On a brighter note, Gould talked about the fact that “we have high milk prices after four years of subdued prices.” But he cautioned that the rally is being driven by a decline in supply of milk less so than a surge in demand. He seeing prices topping out in the third or fourth quarter with the highest levels since we have seen since 2014, which were at an all-time record high. He doesn’t see us beating those prices but projects something around $18 or higher.
A group of 67 food and agriculture associations and companies have called on U.S. lawmakers to ratify the U.S.-Mexico-Canada Agreement. A press release from the International Dairy Foods Association stated that groups and companies from across the food and agriculture spectrum underscored in a letter that “the new agreement includes important improvements that will enable food and agriculture to trade more fairly and to expand exports of American agricultural products to Canada and Mexico, respectively.”
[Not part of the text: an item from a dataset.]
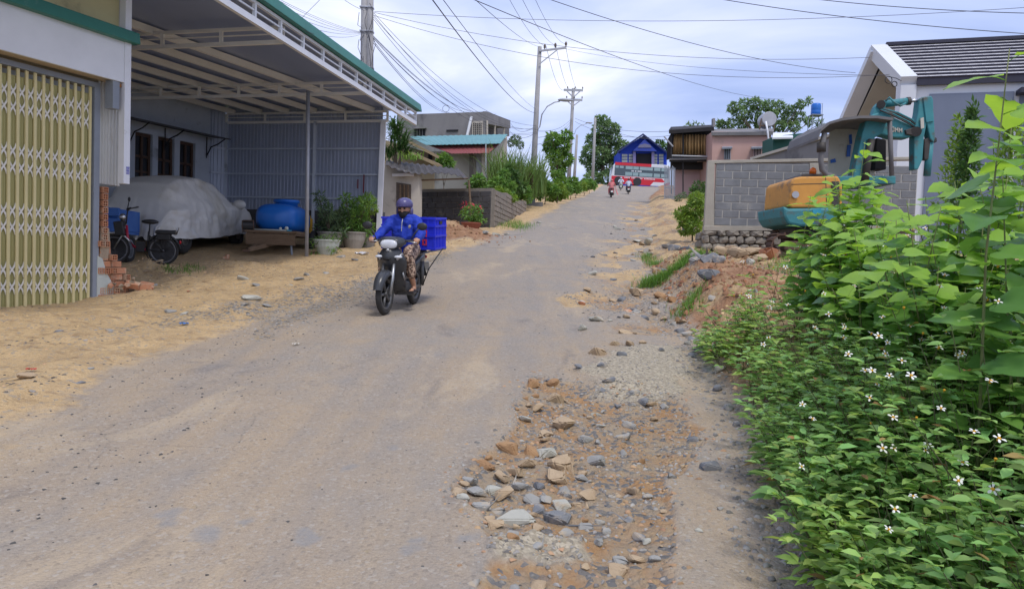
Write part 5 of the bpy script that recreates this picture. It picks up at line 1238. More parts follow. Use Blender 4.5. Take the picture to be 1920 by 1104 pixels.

The letter stated that a recent analysis of the USMCA by the International Trade Commission found the deal to be “a boon for the U.S. economy, raising U.S. GDP by $68.2 billion and pumping an additional $2.2 billion, or 1.1 percent, into the U.S. economy through increases in agricultural and food exports.
“The food and agriculture industry welcomed the opportunity to modernize the North American Free Trade Agreement,” the letter says. “Since NAFTA was implemented, U.S. agricultural exports to Canada and Mexico quadrupled from $8.9 billion in 1993 to $39 billion in 2017.”